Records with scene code
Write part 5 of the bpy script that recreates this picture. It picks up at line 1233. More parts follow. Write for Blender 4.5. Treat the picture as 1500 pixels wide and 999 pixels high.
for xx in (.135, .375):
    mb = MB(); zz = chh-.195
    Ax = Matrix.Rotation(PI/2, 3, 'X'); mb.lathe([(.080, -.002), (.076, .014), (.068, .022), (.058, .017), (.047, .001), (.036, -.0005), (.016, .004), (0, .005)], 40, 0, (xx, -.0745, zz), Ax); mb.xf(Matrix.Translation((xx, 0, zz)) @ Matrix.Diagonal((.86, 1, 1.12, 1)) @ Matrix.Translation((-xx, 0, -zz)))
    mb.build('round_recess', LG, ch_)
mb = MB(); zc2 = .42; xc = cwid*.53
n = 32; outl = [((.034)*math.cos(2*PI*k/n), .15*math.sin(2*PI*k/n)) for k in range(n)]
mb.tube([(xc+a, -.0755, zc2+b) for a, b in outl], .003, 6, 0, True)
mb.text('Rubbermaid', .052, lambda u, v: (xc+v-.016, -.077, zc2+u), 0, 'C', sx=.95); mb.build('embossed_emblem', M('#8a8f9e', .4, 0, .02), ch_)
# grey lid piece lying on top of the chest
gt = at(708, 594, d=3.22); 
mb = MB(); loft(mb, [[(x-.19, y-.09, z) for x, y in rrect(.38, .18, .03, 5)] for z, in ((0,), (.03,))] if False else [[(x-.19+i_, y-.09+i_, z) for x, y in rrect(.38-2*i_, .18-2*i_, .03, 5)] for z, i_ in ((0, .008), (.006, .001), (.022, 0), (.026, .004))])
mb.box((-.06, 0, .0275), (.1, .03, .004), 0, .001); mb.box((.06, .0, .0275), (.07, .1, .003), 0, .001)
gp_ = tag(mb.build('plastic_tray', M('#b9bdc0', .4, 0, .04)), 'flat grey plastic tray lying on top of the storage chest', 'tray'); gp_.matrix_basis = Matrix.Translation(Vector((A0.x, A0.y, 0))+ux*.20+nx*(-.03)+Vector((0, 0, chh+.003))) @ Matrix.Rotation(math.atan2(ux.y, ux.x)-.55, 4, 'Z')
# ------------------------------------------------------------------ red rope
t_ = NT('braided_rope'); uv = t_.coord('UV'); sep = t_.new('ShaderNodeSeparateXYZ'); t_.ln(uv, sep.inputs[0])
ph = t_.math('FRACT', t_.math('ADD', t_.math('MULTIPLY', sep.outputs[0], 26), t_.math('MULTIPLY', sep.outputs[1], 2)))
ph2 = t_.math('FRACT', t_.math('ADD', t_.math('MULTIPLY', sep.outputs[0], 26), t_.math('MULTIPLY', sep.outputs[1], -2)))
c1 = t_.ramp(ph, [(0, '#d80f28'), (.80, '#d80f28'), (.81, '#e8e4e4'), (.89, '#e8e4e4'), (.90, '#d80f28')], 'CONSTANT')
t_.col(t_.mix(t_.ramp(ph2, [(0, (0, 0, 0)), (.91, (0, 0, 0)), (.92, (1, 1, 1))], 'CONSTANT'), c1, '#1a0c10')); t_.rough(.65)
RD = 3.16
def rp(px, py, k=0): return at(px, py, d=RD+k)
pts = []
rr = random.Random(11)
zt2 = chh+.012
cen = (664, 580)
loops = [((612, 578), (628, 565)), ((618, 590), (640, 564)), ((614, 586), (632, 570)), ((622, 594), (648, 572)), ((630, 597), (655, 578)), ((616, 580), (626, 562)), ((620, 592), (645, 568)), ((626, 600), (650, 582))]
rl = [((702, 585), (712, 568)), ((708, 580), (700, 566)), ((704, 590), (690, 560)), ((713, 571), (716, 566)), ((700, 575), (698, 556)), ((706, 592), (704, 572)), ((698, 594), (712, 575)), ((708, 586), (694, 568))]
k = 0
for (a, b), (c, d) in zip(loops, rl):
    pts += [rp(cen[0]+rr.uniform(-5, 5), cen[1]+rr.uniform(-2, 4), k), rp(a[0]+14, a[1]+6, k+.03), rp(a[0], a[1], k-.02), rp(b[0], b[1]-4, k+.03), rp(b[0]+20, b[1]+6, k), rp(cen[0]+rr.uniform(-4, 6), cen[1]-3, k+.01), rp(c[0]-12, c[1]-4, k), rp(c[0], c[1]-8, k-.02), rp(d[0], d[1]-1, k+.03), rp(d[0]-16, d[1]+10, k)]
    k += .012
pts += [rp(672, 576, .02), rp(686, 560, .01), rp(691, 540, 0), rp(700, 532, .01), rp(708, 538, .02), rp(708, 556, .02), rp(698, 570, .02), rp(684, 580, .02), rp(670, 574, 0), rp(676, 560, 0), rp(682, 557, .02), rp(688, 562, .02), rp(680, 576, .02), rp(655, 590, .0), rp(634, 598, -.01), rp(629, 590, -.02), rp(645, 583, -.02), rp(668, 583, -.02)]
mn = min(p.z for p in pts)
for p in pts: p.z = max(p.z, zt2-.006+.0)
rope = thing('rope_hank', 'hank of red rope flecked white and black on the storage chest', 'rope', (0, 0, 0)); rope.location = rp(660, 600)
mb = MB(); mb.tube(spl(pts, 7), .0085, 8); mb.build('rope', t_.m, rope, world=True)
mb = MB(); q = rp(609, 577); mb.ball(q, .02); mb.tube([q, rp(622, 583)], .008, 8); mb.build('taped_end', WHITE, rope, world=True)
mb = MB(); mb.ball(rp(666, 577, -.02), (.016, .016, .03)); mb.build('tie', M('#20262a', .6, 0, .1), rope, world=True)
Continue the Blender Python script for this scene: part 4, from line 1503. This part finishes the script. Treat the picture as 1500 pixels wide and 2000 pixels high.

What the task asks: Using the data above, return each line exactly as written.

Reply to the task:
Write part 5 of the bpy script that recreates this picture. It picks up at line 1233. More parts follow. Write for Blender 4.5. Treat the picture as 1500 pixels wide and 999 pixels high.
for xx in (.135, .375):
    mb = MB(); zz = chh-.195
    Ax = Matrix.Rotation(PI/2, 3, 'X'); mb.lathe([(.080, -.002), (.076, .014), (.068, .022), (.058, .017), (.047, .001), (.036, -.0005), (.016, .004), (0, .005)], 40, 0, (xx, -.0745, zz), Ax); mb.xf(Matrix.Translation((xx, 0, zz)) @ Matrix.Diagonal((.86, 1, 1.12, 1)) @ Matrix.Translation((-xx, 0, -zz)))
    mb.build('round_recess', LG, ch_)
mb = MB(); zc2 = .42; xc = cwid*.53
n = 32; outl = [((.034)*math.cos(2*PI*k/n), .15*math.sin(2*PI*k/n)) for k in range(n)]
mb.tube([(xc+a, -.0755, zc2+b) for a, b in outl], .003, 6, 0, True)
mb.text('Rubbermaid', .052, lambda u, v: (xc+v-.016, -.077, zc2+u), 0, 'C', sx=.95); mb.build('embossed_emblem', M('#8a8f9e', .4, 0, .02), ch_)
# grey lid piece lying on top of the chest
gt = at(708, 594, d=3.22); 
mb = MB(); loft(mb, [[(x-.19, y-.09, z) for x, y in rrect(.38, .18, .03, 5)] for z, in ((0,), (.03,))] if False else [[(x-.19+i_, y-.09+i_, z) for x, y in rrect(.38-2*i_, .18-2*i_, .03, 5)] for z, i_ in ((0, .008), (.006, .001), (.022, 0), (.026, .004))])
mb.box((-.06, 0, .0275), (.1, .03, .004), 0, .001); mb.box((.06, .0, .0275), (.07, .1, .003), 0, .001)
gp_ = tag(mb.build('plastic_tray', M('#b9bdc0', .4, 0, .04)), 'flat grey plastic tray lying on top of the storage chest', 'tray'); gp_.matrix_basis = Matrix.Translation(Vector((A0.x, A0.y, 0))+ux*.20+nx*(-.03)+Vector((0, 0, chh+.003))) @ Matrix.Rotation(math.atan2(ux.y, ux.x)-.55, 4, 'Z')
# ------------------------------------------------------------------ red rope
t_ = NT('braided_rope'); uv = t_.coord('UV'); sep = t_.new('ShaderNodeSeparateXYZ'); t_.ln(uv, sep.inputs[0])
ph = t_.math('FRACT', t_.math('ADD', t_.math('MULTIPLY', sep.outputs[0], 26), t_.math('MULTIPLY', sep.outputs[1], 2)))
ph2 = t_.math('FRACT', t_.math('ADD', t_.math('MULTIPLY', sep.outputs[0], 26), t_.math('MULTIPLY', sep.outputs[1], -2)))
c1 = t_.ramp(ph, [(0, '#d80f28'), (.80, '#d80f28'), (.81, '#e8e4e4'), (.89, '#e8e4e4'), (.90, '#d80f28')], 'CONSTANT')
t_.col(t_.mix(t_.ramp(ph2, [(0, (0, 0, 0)), (.91, (0, 0, 0)), (.92, (1, 1, 1))], 'CONSTANT'), c1, '#1a0c10')); t_.rough(.65)
RD = 3.16
def rp(px, py, k=0): return at(px, py, d=RD+k)
pts = []
rr = random.Random(11)
zt2 = chh+.012
cen = (664, 580)
loops = [((612, 578), (628, 565)), ((618, 590), (640, 564)), ((614, 586), (632, 570)), ((622, 594), (648, 572)), ((630, 597), (655, 578)), ((616, 580), (626, 562)), ((620, 592), (645, 568)), ((626, 600), (650, 582))]
rl = [((702, 585), (712, 568)), ((708, 580), (700, 566)), ((704, 590), (690, 560)), ((713, 571), (716, 566)), ((700, 575), (698, 556)), ((706, 592), (704, 572)), ((698, 594), (712, 575)), ((708, 586), (694, 568))]
k = 0
for (a, b), (c, d) in zip(loops, rl):
    pts += [rp(cen[0]+rr.uniform(-5, 5), cen[1]+rr.uniform(-2, 4), k), rp(a[0]+14, a[1]+6, k+.03), rp(a[0], a[1], k-.02), rp(b[0], b[1]-4, k+.03), rp(b[0]+20, b[1]+6, k), rp(cen[0]+rr.uniform(-4, 6), cen[1]-3, k+.01), rp(c[0]-12, c[1]-4, k), rp(c[0], c[1]-8, k-.02), rp(d[0], d[1]-1, k+.03), rp(d[0]-16, d[1]+10, k)]
    k += .012
pts += [rp(672, 576, .02), rp(686, 560, .01), rp(691, 540, 0), rp(700, 532, .01), rp(708, 538, .02), rp(708, 556, .02), rp(698, 570, .02), rp(684, 580, .02), rp(670, 574, 0), rp(676, 560, 0), rp(682, 557, .02), rp(688, 562, .02), rp(680, 576, .02), rp(655, 590, .0), rp(634, 598, -.01), rp(629, 590, -.02), rp(645, 583, -.02), rp(668, 583, -.02)]
mn = min(p.z for p in pts)
for p in pts: p.z = max(p.z, zt2-.006+.0)
rope = thing('rope_hank', 'hank of red rope flecked white and black on the storage chest', 'rope', (0, 0, 0)); rope.location = rp(660, 600)
mb = MB(); mb.tube(spl(pts, 7), .0085, 8); mb.build('rope', t_.m, rope, world=True)
mb = MB(); q = rp(609, 577); mb.ball(q, .02); mb.tube([q, rp(622, 583)], .008, 8); mb.build('taped_end', WHITE, rope, world=True)
mb = MB(); mb.ball(rp(666, 577, -.02), (.016, .016, .03)); mb.build('tie', M('#20262a', .6, 0, .1), rope, world=True)
Continue the Blender Python script for this scene: part 4, from line 1503. This part finishes the script. Treat the picture as 1500 pixels wide and 2000 pixels high.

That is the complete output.